Por: Alejandro Yordi W.
Por más seductora que sea la idea de llegar a la mayor parte de la población a través de un solo canal –Facebook, por ejemplo– y por un precio excesivamente barato en comparación a los medios tradicionales, todavía no se ha demostrado que este formato de comunicación pueda marcar una diferencia real en la intención de voto del electorado.
El supuesto alcance de estas redes es bastante relativo. Y no porque en los países latinoamericanos predominen los estratos sociales más humildes y, por ende, no tengan la posibilidad de acceder a tales redes fácilmente, sino más bien porque sus usuarios acceden a ellas para consumir contenidos muy diferentes a los ofertados políticamente.
Tener al alcance de la mano, o en este caso, al alcance de un clic, la información o propaganda política de tu preferencia no es un motivo para consumirla. Los mensajes políticos se diluyen entre una infinidad de contenidos más atractivos para los usuarios que van desde el estado emocional de una amiga hasta el último blooper de una mascota adorable.
Recientemente, un estudio de la Ohio State University encontró que el acceso a internet y toda la información que ella contiene ha significado poco o nada en la promoción de los valores democráticos, como la participación política, pues al igual que nos ha abierto una puerta para informarnos y educarnos, también lo ha hecho para entretenernos. De modo que, más que cambiar nuestras actitudes, las profundiza pues nos permite hacer lo que más queremos en vez de modificar nuestros hábitos e intereses.
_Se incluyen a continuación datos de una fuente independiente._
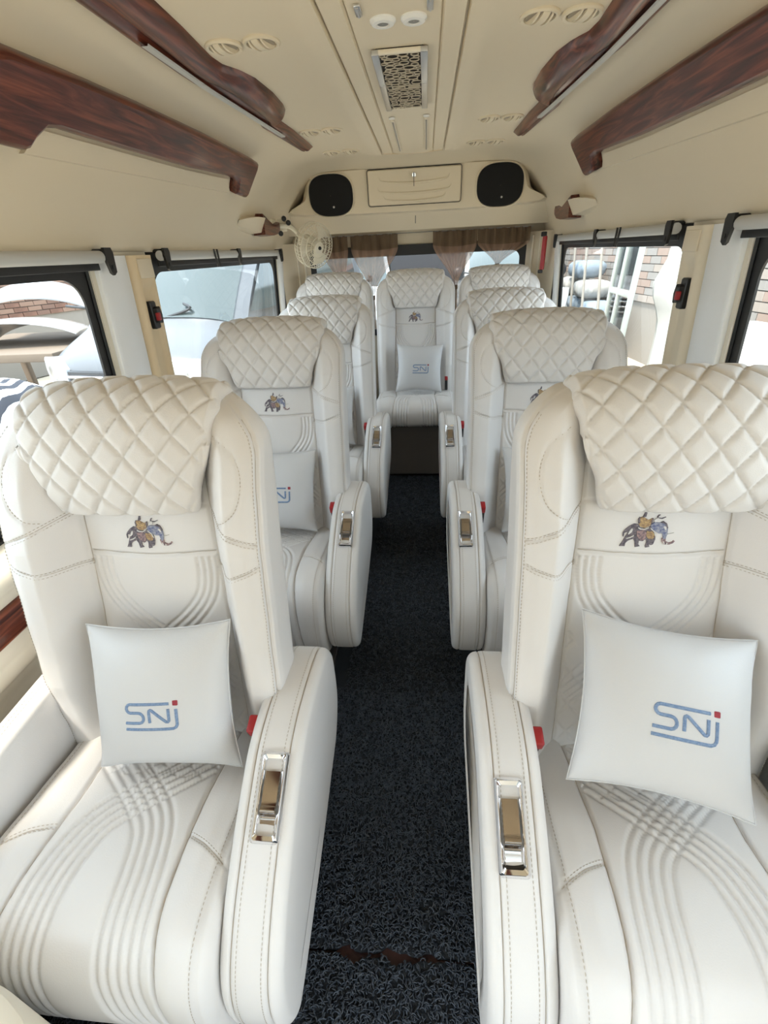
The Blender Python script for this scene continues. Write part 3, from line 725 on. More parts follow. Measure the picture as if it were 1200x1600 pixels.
def build_backrest():
    Wd, rc = .25, .040; H, r, rw, ry = 1.132, .085, .095, .036
    zl = np.arange(.36, H - r, .0024); be = np.radians(np.linspace(0, 90, 22))[1:]
    zz = np.r_[zl, H - r + r * np.sin(be)]; iw = np.r_[0 * zl, rw * (1 - np.cos(be))]; iy = np.r_[0 * zl, ry * (1 - np.cos(be))]
    nf, na, ns, nb = 190, 22, 6, 14
    rows = []; FX = []; FZ = []; N1 = 2 * na + nf
    for z, w_, y_ in zip(zz, iw, iy):
        w = Wd - w_ - .004 * (1 - sstep(np.array(z), .36, .42)); r_ = rc
        xf = np.linspace(-(w - r_), w - r_, nf); yf = y_front(xf, np.full(nf, z)) + y_
        al = np.radians(np.linspace(0, 90, na + 1))[1:]
        xr = (w - r_) + r_ * np.sin(al); yr = yf[-1] + r_ * (1 - np.cos(al))
        yb = float(y_back(z)) - y_; rb = .085
        ys0 = yr[-1]; yb = max(yb, ys0 + .02)
        sd = np.linspace(ys0, max(min(yb - .075, ys0 + .055), ys0 + .006), ns + 1)[1:]
        bx = (w - rb) + rb * np.cos(al); by = sd[-1] + (yb - sd[-1]) * np.sin(al)
        back = np.linspace(w - rb, -(w - rb), nb + 2)[1:-1]
        bulge = .012 * (1 - (back / w) ** 2)
        X = np.r_[-xr[::-1], xf, xr, np.full(ns, w), bx, back, -bx[::-1], np.full(ns, -w)]
        Y = np.r_[yr[::-1], yf, yr, sd, by, yb + bulge, by[::-1], sd[::-1]]
        rows.append(np.stack([X, Y, np.full(len(X), z)], 1)); FX.append(X[:N1]); FZ.append(np.full(N1, z))
    V = np.array(rows); X = np.array(FX); Z = np.array(FZ); D = np.zeros(X.shape)
    pan = lambda s: [(s * float(bol_edge(z)), z) for z in np.linspace(.36, 1.10, 14)]
    for s in (-1, 1):
        D += groove(X, Z, pan(s), .0035, .0075)
        D += groove(X, Z, catmull([(s * .130, .945), (s * .18, .935), (s * .236, .915)], 5), .003, .004, .5)
        D += groove(X, Z, catmull([(s * .130, .835), (s * .18, .855), (s * .236, .875)], 5), .003, .004, .5)
        D += groove(X, Z, catmull([(s * .165, 1.085), (s * .205, 1.06), (s * .218, 1.02), (s * .205, .975), (s * .165, .945)], 6), .0028, .003, .5)
    inside = (np.abs(X) < bol_edge(Z) - .004)
    D += groove(X, Z, catmull([(-.128, .860), (0, .855), (.128, .860)], 6), .0032, .006) * inside
    D += groove(X, Z, [(-.128, .952), (.128, .952)], .003, .004) * inside
    U = np.zeros(X.shape)
    for P in u_lines(): U = np.maximum(U, groove(X, Z, P, .0036, .0042, .4))
    for k in range(-4, 8):                         # big diamonds low on the panel
        for s in (-1, 1):
            U = np.maximum(U, groove(X, Z, [(s * -.15, .36 + k * .07), (s * .15, .36 + k * .07 + .36)], .0036, .0034, .4) * (Z < .70 - .0 * X) * (np.abs(X) > (Z - .40) * .42))
    D += U * inside * (Z < .852)
    D += .0016 * np.sin(X * 41 + Z * 23) * np.sin(Z * 37 - X * 11) * (np.abs(X) > .13)
    V[:, :N1, 1] += D
    for c0, sx in ((na - 13, -1), (na + nf + 12, 1)):      # stitched welt round the outer edge of the bolsters
        for dc in range(-4, 5):
            g = .0042 * math.exp(-(dc / 1.1) ** 2) - .0016 * math.exp(-((abs(dc) - 2.6) / .9) ** 2)
            V[:, c0 + dc, 0] -= sx * g * .75; V[:, c0 + dc, 1] += g * .75
    st = MB()
    def surf(x, z, lift=.0):
        i = int(np.clip(np.searchsorted(zz, z), 0, len(zz) - 1)); return (x, float(np.interp(x, V[i, :N1, 0], V[i, :N1, 1])) - lift - Y0, z)
    fwd = (0, -1, 0)
    for s in (-1, 1):
        thread(st, [surf(s * float(bol_edge(z)), z, .0002) for z in np.linspace(.40, 1.02, 90)])
        for P in (catmull([(s * .130, .945), (s * .18, .935), (s * .236, .915)], 8), catmull([(s * .130, .835), (s * .18, .855), (s * .236, .875)], 8)):
            thread(st, [surf(x, z, .0002) for x, z in P], .0006); dashes(st, [surf(x, z + .0045) for x, z in P], fwd); dashes(st, [surf(x, z - .0045) for x, z in P], fwd)
        dashes(st, [surf(x, z) for x, z in catmull([(s * .165, 1.085), (s * .205, 1.06), (s * .218, 1.02), (s * .205, .975), (s * .165, .945)], 8)], fwd)
        c = na - 13 if s < 0 else na + nf + 12; W_ = V[:len(zl) + 12:4, c] - np.array((0, Y0, 0)); thread(st, W_ + np.array((s * .0006, -.0006, 0)), .0008)
        W_ = V[:len(zl) + 12:4, c + s * -3] - np.array((0, Y0, 0)); dashes(st, W_, (s * .7, -.7, 0))
    thread(st, [surf(x, z, .0002) for x, z in catmull([(-.126, .860), (0, .855), (.126, .860)], 10)])
    ME['backst'] = st.mesh('seam_stitching', seam, smooth=False)
    V[:, :, 1] -= Y0
    n = V.shape[1]; last = (V.shape[0] - 1) * n
    return fastgrid('backrest', V, leather, closev=True, extra=[[last + i for i in range(n)], [i for i in range(n)][::-1]])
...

Como sucede en los debates, es muy difícil que un espectador cambie de opinión, así quede demostrado su error en la argumentación. Porque los espectadores –o la mayoría de ellos– no suelen presenciar este tipo de actividades para inclinarse hacia alguna de las opciones, sino para confirmar y reforzar sus creencias previas. Y así ocurre en cualquier medio de comunicación.
De modo que nuestro interés debe enfocarse en el fondo y no en la forma. A fin de cuentas, la tecnología puede ofrecernos múltiples herramientas para conseguir mejores resultados, pero si no sabemos usarlas pierden todo su valor.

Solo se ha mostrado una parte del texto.